E lá ordenaram uma auditoria interna aos procedimentos internos, pressupondo o aturado vasculho do arquivo do Governo Civil de Lisboa sobre a matéria, depositado em 2011 na órbita da Câmara Municipal de Lisboa, para sustentar o conforto da justificação do presente com o passado no reenvio das comunicações de manifestações dos promotores para os visados. A ordem verbal pode ter sido: “Apanhem lá o Galamba no exercício entre 2009 e 2011”. Azar, a prática nesse período não era essa, a do reenvio das comunicações com todos os dados dos promotores, a maioria organizações coletivas, mas apenas da informação essencial sobre os eventos (designação do promotor, dia e período horário), que não nasciam de geração espontânea, sem promotores. E sim eram enviados para o gabinete do primeiro-ministro, o ministério da administração interna, para as forças de segurança e para as embaixadas quando era o caso, por terem uma proteção legal própria, sendo territórios soberanos dos respetivos países. Ainda assim, como em 2002 parece que o modus operandi era o mesmo da atual gestão municipal, ainda que sem RGPD no horizonte, Fernando Medina não prescindiu de ensaiar a narrativa da desculpabilização com o passado e da ilibação do seu antecessor, António Costa, insatisfeito com a lei.

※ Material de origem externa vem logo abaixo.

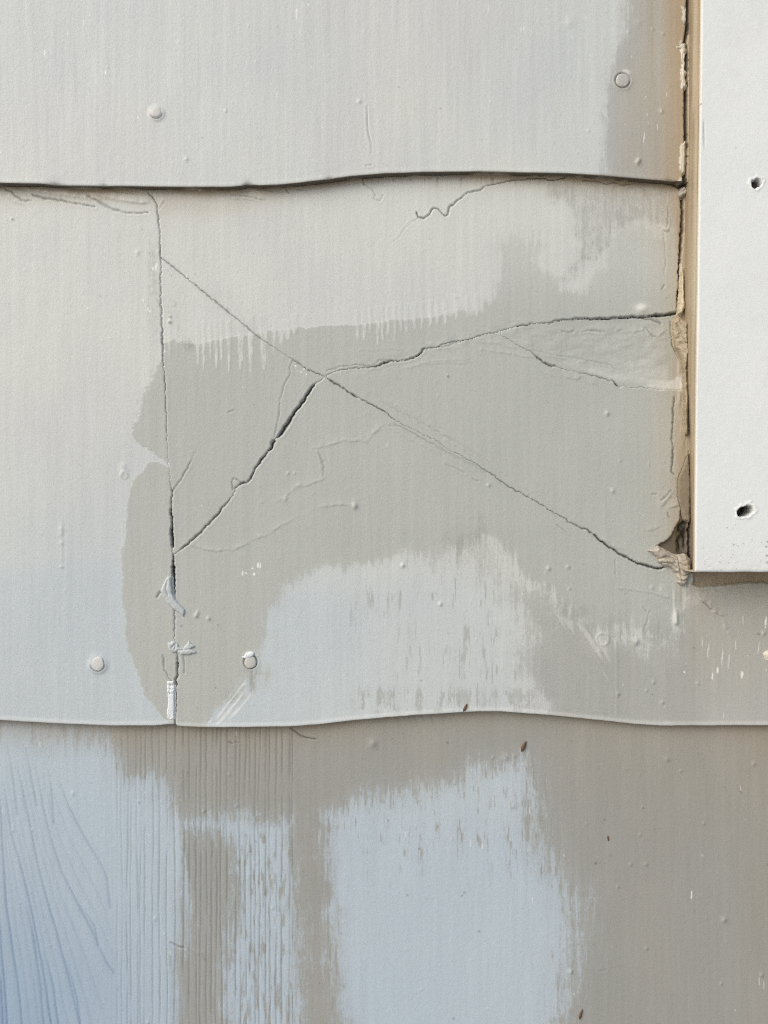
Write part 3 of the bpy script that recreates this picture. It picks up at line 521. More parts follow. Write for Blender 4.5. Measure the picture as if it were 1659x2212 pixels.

Nas dinâmicas das instituições, há sempre quem tenha muito cuidado com a predisposição dos sucessores para a proteção do passado, uma espécie de compromisso de honra de não vasculho da memória e de proteção do acervo passado da ação. Constata-se a relevância da coisa.

 

Não encontrado o adequado bode expiatório no passado, resolveram enxamear a comunicação social com dados e cópias de ofícios do Governo Civil de Lisboa de entre 2009 e 2011 que desmentiam a similitude das práticas com a gestão de Costa e Medina, porque não materializavam o envio de dados dos promotores além do essencial, não reencaminhavam as comunicações dos promotores com todos os dados e tinham subjacente o envio de informação para as tutelas, para quem operacionalização a proteção do direito de manifestação e da ordem pública ou para quem estaria sujeito a limitações de mobilidade, tendo proteção legal especial. Como é padrão em algumas formas de estar na vida pública, aduziram às conclusões concebidas, os convenientes bodes expiatórios na estrutura de subordinados e era suposto a situação levar o carimbo de “não assunto”, tantas vezes aposto com a anuência mediática e pública.

 

Deixei de ter responsabilidades políticas públicas há uma década, não tenho nenhuma intenção de voltar para o registo de “vale tudo”, de irresponsabilidade política e de falta de princípios em vigor, mas não aceito que um qualquer, só porque tem poder, recursos e rede de sustentação dos seus interesses possa esboçar o abocanhar do sentido de missão do desempenho das funções de Governador Civil de Lisboa. Lá por estarem na lama, por ação e omissão própria, não enlameiam quem nunca esteve e espera estar, depois de três décadas de intervenção política e pública ativas.

 

Lisboa tem bons autarcas no ativo, esperemos que as maçãs tocadas não contagiem as sãs, porque a alternativa a alguma esquerda incompetente, que também faz negócios, não é a direita dos interesses particulares, competente nos negócios.

 

O país precisa de mais, mas não tem, e o povo parece gostar. Comigo não!